Trade Finance Program Consolidates in Myanmar | Asian Development Bank

Trade Finance Program Consolidates in Myanmar

Video | 29 August 2017

ADB’s Trade Finance Program (TFP) provides guarantees and loans to banks to support trade. ADB Investment Specialist Janet Hyde discusses latest developments in TFP’s work in Myanmar.

Transcript

Janet Hyde
Investment Specialist
Asian Development Bank

Q: What are the latest TFP activities in Myanmar?
We’ve just received approval for two banks to join the Trade Finance Program bringing the total for Myanmar to four. We’re hoping that the facilities will be operational soon and once the documentation is signed we can make a further announcement.

But in the meantime, we are continuing with our bespoke training program for Trade Finance banks with the aim of building an efficient and a cohesive trade finance franchise for them. We are looking at making recommendations for the operations team for the credit risk management and for the relationship and sales teams.

We’ve also received an enthusiastic response to our efforts to hone the HR policies of some of the banks. Particularly with regard to the role of women and their progress in the workplace.

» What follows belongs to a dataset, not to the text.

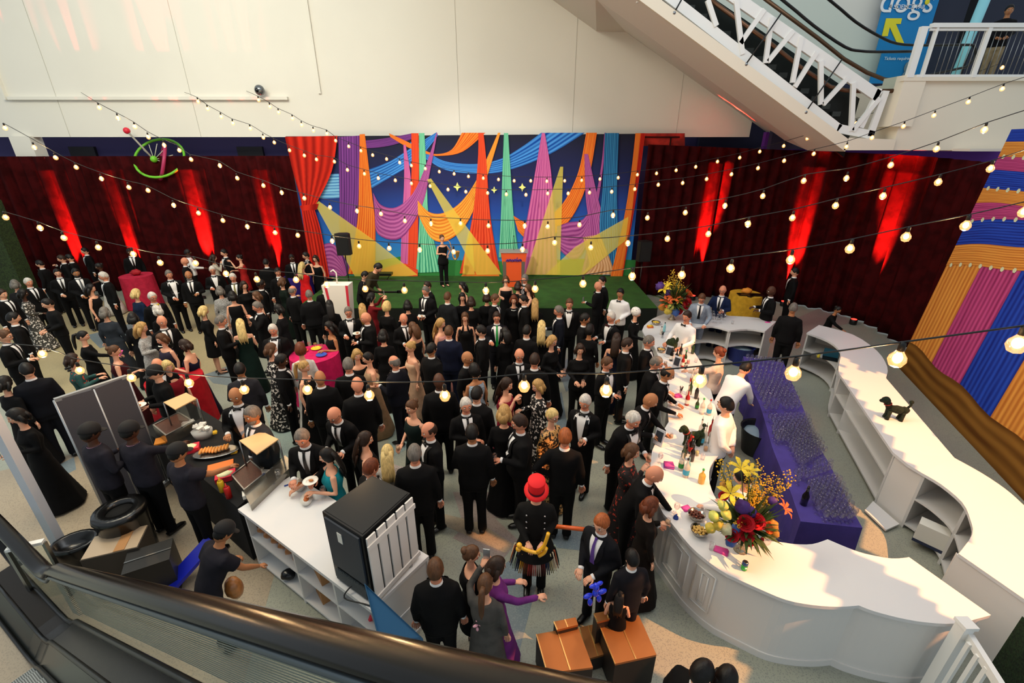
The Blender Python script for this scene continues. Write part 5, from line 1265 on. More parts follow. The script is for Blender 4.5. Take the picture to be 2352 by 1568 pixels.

Q: How has the lifting of OFAC sanctions affected Myanmar’s banking sector?
There’s been no further announcements from OFAC since the lifting of the sanctions last year and the indications are that the current administration won’t be reversing that action. But, we have to say that the response from the US banks has been somewhat muted and we think that they’re mainly waiting for changes in financial sector reform and that the implementation of AML and KYC standards to take effect first.

Having said that, we have received a number of inquiries, an increasing number of inquiries from the banks in the Asia region and we’re also supporting our partners in Western Europe and Scandinavia with introductions to the banks in Myanmar and supporting their due diligence processes.

Q: What other changes have been impacting the banks of Myanmar recently?
Banking regulation and law has retained largely unchanged in Myanmar since 1990 until the passing of their financial institutions law early in 2016, which allowed banks to lend on unsecured basis for the first time in decades and also introduced new standards of corporate governance.

In July 2017, the Central Bank of Myanmar also introduced new regulations regarding capital adequacy, asset quality, liquidity managements, and large exposures; and this is the first step towards international standards and eliminating the practices that built up during the years of military rule.

The banks have been experiencing some pressure given the rapid expansion of their branch networks in recent years. The money that they’ve been investing in digital forms of banking and e-commerce and due to maturing loan portfolios. They’re responding to the regulatory changes well but it’s clear that further capital investments will be needed especially given that the interbank and capital markets are not fully pledged in the country and safeguards to finance foreign investors still need to be put in place.

Overall, we are expecting a slow phase of change within the country given that the government is getting to grips with a wide-ranging program of economic, social, and legal reform.